Ramon Casiano
On this horrible day, it’s worth remembering that Harlon Carter, the man who turned the National Rifle Association into a right-wing terrorist organization under his leadership in the 1970s, personally murdered a 15 year old Mexican-American kid named Ramon Casiano in 1931 by shooting him in the chest.
In 1931, on the Laredo, Texas side of the arid U.S.-Mexico border, a teenage boy named Harlon Carter came home from school to find his mother upset. Three Hispanic boys had been loitering in front of the house. The family’s car had been stolen a few weeks before, and she thought these boys might know something about it. Racial tensions ran high in this part of the country. The newly-minted Border Patrol was operating in what historian Kelly Lytle Hernández’s Migra! refers to as “a sanctuary of violence.” A few years earlier, the Border Patrol — Carter’s father was an officer — had determined that Laredo was mostly inhabited by Mexican immigrants and had undertaken a “full-scale house cleaning.”
The elder Carter was at work and likely wouldn’t be home for hours, so the son picked up his shotgun and walked out the door. It didn’t take him long to find the boys, who were between the ages of 15 and 12, at a swimming hole nearby. He demanded they come home with him. When they asked why, he wouldn’t say. Fifteen year-old Ramón Casiano responded, “Hell, no, we won’t go to your house and you can’t make us.’’
Carter and Casiano started swearing at each other. Casiano pulled out a knife and asked if he wanted to fight. Carter lifted his shotgun to Ramón’s chest. According to testimony from the time, Ramon told him not to do it, and pushed the shotgun aside. Then he took a step back and laughed. Annoyed by Ramón’s lack of fear, Carter asked if he thought he wasn’t going to shoot. Then he did. Casiano lay dying on the ground with a two-inch shotgun wound in his chest.
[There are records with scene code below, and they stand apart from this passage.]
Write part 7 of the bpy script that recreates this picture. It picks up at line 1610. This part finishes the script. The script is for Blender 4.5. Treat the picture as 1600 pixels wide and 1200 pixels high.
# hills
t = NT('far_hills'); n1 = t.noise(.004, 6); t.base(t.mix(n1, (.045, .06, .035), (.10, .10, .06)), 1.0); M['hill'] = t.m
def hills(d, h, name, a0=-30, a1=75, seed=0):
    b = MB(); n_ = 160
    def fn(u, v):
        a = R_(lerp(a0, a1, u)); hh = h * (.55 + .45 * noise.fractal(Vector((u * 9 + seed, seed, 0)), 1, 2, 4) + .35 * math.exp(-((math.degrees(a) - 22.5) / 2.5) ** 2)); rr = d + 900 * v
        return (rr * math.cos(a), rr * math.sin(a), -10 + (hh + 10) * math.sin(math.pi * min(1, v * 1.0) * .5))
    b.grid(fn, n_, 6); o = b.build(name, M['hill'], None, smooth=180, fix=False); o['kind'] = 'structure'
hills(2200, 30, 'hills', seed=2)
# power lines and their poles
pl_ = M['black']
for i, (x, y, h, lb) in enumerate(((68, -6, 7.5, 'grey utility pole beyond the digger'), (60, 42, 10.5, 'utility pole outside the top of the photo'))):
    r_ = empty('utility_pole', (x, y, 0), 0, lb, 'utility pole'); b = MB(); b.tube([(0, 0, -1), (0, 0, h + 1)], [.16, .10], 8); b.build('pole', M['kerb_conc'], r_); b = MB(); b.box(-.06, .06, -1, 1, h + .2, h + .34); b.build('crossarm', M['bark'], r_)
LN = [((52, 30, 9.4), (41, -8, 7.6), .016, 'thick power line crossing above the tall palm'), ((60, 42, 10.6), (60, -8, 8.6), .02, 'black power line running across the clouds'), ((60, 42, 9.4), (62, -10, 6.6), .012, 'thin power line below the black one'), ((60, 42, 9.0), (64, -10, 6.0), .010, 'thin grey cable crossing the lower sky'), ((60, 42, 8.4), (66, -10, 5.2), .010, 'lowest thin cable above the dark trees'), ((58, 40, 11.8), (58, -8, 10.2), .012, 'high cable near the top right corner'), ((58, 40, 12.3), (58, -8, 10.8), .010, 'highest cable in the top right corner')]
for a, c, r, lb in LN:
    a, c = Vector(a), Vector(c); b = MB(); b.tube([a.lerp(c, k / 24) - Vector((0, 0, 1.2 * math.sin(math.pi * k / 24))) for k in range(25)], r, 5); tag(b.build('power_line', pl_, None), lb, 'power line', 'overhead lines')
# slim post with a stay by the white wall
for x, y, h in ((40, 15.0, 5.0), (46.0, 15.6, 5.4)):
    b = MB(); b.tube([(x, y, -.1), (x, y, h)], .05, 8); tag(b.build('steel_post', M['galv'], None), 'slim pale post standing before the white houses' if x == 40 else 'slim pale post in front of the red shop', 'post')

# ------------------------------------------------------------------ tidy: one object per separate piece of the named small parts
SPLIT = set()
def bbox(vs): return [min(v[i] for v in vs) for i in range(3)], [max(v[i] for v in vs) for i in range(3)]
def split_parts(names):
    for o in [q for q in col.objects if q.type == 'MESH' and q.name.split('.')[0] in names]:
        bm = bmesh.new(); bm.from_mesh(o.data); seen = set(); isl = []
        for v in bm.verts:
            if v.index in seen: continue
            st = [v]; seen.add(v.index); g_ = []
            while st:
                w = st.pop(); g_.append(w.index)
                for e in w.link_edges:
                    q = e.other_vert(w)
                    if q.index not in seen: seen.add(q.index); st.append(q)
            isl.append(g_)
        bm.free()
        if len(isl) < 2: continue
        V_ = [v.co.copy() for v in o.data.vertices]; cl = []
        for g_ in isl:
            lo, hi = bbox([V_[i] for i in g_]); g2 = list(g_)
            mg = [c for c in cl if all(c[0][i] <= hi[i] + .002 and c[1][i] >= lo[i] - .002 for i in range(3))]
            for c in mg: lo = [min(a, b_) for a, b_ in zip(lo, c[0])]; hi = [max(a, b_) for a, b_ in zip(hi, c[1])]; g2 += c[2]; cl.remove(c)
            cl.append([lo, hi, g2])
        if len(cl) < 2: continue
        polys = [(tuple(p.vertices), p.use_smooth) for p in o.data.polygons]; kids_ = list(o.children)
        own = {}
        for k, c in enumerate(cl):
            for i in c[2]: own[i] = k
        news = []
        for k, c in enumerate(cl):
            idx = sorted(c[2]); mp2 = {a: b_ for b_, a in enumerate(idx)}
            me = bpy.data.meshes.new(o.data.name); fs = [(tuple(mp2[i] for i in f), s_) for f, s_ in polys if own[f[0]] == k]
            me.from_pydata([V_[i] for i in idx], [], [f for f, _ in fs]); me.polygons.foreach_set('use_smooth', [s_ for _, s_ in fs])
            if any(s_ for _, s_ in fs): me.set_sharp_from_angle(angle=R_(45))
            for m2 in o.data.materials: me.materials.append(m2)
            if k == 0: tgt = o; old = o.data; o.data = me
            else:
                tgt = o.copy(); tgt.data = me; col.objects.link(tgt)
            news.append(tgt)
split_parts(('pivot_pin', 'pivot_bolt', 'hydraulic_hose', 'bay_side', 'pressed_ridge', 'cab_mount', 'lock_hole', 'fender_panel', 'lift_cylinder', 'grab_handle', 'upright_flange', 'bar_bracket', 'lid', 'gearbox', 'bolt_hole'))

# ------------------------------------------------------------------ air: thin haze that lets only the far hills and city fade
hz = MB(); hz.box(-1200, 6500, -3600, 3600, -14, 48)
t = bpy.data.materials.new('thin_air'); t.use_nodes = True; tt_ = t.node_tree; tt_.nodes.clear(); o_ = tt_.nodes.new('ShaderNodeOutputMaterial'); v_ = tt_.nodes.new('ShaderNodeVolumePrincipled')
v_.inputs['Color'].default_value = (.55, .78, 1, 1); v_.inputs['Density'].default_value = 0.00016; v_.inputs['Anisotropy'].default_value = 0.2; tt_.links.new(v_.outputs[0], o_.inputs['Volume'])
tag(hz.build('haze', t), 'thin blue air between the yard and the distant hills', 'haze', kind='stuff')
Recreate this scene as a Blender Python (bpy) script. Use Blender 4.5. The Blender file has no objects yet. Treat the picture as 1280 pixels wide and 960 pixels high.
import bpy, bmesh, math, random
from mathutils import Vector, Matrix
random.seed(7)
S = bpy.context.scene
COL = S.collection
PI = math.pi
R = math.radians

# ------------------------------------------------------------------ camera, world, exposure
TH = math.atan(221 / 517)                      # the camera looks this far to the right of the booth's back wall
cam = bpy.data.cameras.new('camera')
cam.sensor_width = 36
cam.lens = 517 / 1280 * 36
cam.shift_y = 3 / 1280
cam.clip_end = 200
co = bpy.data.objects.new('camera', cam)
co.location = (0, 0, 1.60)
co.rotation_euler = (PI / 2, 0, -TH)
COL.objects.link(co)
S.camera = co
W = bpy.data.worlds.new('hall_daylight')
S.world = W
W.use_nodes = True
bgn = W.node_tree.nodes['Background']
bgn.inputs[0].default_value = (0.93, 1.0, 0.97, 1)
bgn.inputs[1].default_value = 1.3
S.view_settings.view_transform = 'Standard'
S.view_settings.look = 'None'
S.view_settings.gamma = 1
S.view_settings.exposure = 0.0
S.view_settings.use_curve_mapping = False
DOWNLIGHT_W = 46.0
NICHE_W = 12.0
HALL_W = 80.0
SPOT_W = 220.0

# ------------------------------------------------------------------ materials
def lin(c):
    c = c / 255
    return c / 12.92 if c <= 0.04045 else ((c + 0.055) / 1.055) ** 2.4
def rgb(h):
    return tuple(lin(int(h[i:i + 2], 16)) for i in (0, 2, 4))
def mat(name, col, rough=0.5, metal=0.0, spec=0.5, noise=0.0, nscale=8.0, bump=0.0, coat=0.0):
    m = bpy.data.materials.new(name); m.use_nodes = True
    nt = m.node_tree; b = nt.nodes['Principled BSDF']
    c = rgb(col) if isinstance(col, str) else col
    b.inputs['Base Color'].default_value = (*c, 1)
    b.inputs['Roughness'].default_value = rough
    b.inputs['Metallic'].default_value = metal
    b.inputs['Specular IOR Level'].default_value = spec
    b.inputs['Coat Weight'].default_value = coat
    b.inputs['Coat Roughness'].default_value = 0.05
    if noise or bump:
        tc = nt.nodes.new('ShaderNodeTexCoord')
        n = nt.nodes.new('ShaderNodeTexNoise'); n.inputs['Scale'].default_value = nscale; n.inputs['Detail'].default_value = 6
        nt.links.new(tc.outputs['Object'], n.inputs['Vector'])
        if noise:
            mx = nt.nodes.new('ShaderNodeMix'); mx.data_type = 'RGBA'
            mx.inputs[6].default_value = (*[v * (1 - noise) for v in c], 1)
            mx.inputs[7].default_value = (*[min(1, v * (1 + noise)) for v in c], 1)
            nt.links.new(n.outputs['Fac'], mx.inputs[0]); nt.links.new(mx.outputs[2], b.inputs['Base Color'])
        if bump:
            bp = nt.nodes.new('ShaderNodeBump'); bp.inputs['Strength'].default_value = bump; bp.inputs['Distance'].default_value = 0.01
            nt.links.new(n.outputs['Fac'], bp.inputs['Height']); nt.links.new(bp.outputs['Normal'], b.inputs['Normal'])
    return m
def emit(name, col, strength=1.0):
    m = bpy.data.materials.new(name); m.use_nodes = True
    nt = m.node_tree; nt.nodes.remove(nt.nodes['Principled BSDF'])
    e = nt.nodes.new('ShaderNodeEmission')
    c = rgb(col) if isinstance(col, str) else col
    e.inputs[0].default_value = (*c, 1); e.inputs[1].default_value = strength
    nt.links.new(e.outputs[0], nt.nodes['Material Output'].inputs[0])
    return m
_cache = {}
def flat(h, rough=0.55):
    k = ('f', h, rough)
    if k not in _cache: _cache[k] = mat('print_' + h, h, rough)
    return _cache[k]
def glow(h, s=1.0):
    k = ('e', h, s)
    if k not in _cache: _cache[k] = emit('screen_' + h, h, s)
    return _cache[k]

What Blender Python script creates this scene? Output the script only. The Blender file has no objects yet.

In many ways, you couldn’t script a better a origin myth for the modern NRA. The scene had everything that would come to define the organization: home and family, a fervent sense of self-protection, vigilantism, and standing your ground. For the NRA’s critics, it exemplifies the association’s tacit approval of race-based violence and white impunity.
Carter was arrested, tried, convicted of murder, and sentenced to three years. But when he had only served two, his conviction was overturned by a higher court that ruled that the “trial judge’s jury instructions had been incomplete.” The judge, the higher court said, hadn’t adequately explained the definition of self-defense.
Rather than steering clear of Mexicans and guns after his murder conviction, he doubled down. Harlon Bronson Carter would go on to become first the head of U.S. Border Patrol, serve on President Truman’s commission on migratory labor, and an Olympic committee. But it was his nine years as the head of the National Rifle Association — overseeing the organization’s radical transformation from marksmanship organization to one of the most powerful political groups in the country — where Carter truly made his mark.
Given it was 1931 in south Texas, it’s kind of amazing Carter was convicted at all. Of course this did not change his ways and he’s been culpable for many thousands of deaths, often more white people killing people of color, his favorite style of murder. As for his time as one of the NRA’s leaders:
Carter’s tenure was marked by categorical opposition to gun control. When asked if he would “rather allow those convicted violent felons, mentally deranged people, violently addicted to narcotics people to have guns, rather than to have the screening process,” he replied that this was the “price we pay for freedom.” He advocated for children having the right to possess small pistols, citing a story of a boy who had successfully defended himself from “four bushy guys.” The American Rifleman, the NRA’s magazine, became the voice against gun control. In the years he was in charge, NRA membership tripled.
In 1981, reporters at the Laredo Times broke the story about Carter shooting Ramón Casiano. Carter denied it, saying it wasn’t him, pointing out that the person who had been convicted had spelled his name “Harlan.” Then he told the New York Times he had ‘’nothing to hide’’ and was ‘’not going to rehash that case or any other that does not relate to the National Rifle Association at this time.’’ Later, when the evidence proved to be irrefutable, he changed his tune: “I continue to regret the incident deeply as would anyone where a fatality is involved.’’
Carter remained at the helm of the NRA for four years after the revelation. Two days after Carter died in 1991, Wayne LaPierre, the association’s current head eulogized him, saying he “was our champion and fiercest warrior.”